Avec Cet obscur objet du désir, Luis Buñuel partait sur un chef-d'oeuvre qui condensait son style surréaliste et ses obsessions pour les contrariétés amoureuses et la bourgeoisie. Traités sur un mode grotesque, les attentats qui occupent l'arrière-plan du film amènent un quelque chose d'alarmant et d'abscons, comme si tout allait exploser de façon ridicule et sans qu'on y comprenne rien. Buñuel, à travers ses personnages, considère ces troubles de loin, leur importance étant de loin dépassée par l'obsession charnelle du personnage de Fernando Rey, qui désire follement une femme qui se refuse à lui.
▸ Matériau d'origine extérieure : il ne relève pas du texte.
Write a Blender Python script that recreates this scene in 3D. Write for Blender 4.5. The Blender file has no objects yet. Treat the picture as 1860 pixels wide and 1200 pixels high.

Ainsi, le film s'inscrit dans une veine presque maladive peaufinée par des décors qui se font écho (parcs, appartements bourgeois et grilles sont omniprésents) , traçant un tableau mental, comme celui d'un paysage inextricable. Concernant le travail d'ambiance, j'ai beaucoup pensé à Sueurs Froides et sa ville qui répondait directement à l'état psychologique de son personnage, sans jamais que celui-ci ne manifeste la conscience de sa situation alors que tout l'environnement semblait la lui crier. Dans son développement et le grotesque de son histoire, ce film testamentaire me rappelle également L'Eternel Mari de Dostoïevski, où les personnages semblaient là aussi les jouets ridicules d'un destin qu'ils embrassaient à la fois en tant que coupables et victimes.
C'est d'ailleurs ce genre de sensation souterraine que semble tenter de faire passer Buñuel, de façon bien plus riche que s'il débitait une thèse. Le désir, d'ailleurs, est considéré sous tous ses angles, pour finir par dépasser même l'objet qui le motivait et exister a priori, comme un élan humain dont la source est intarissable. Cette nature inévitable d'un désir dont on ne sait plus quoi faire, dont il faudrait presque se purger en le projetant quelque part, est en grande partie amenée par l'idée géniale de faire jouer un même rôle à deux actrices différentes. Jamais utilisé pour appuyer une schizophrénie du désir entre pulsion charnelle et amour spirituel puisque les deux actrices jouent le même comportement (toutes deux se montrent tour à tour offertes et inaccessibles), le procédé concourt simplement à troubler en désacralisant la femme désirée et en faisant remonter le désir au sujet qui l'éprouve, qui continue pourtant de demeurer aveugle en croyant de façon grotesque que tout repose sur une femme et que tout se résoudra en la possédant.
Mais en réalité, impossible d'agir d'une quelconque manière sur ces traits complètement inséparables de notre nature. On le comprend de façon simple, par le personnage du psychiatre, condamné à débiter des banalités même s'il comprend ce qui se passe : on peut bien analyser le désir et prendre conscience de sa nature véritable, cela ne permet en rien de s'y soustraire et d'y échapper. Profond, cohérent et très personnel, ce testament est un grand film, qui parle de l'Homme avec la sagesse usée d'un artiste arrivé au bout de ce qu'il avait à offrir, et préférait renoncer à son art (la scène de l'explosion finale signe la victoire nécessaire du désir et des impulsions humaines sur toute forme de recul) pour s'abandonner, le temps qu'il lui restait à vivre. Un chef-d'oeuvre.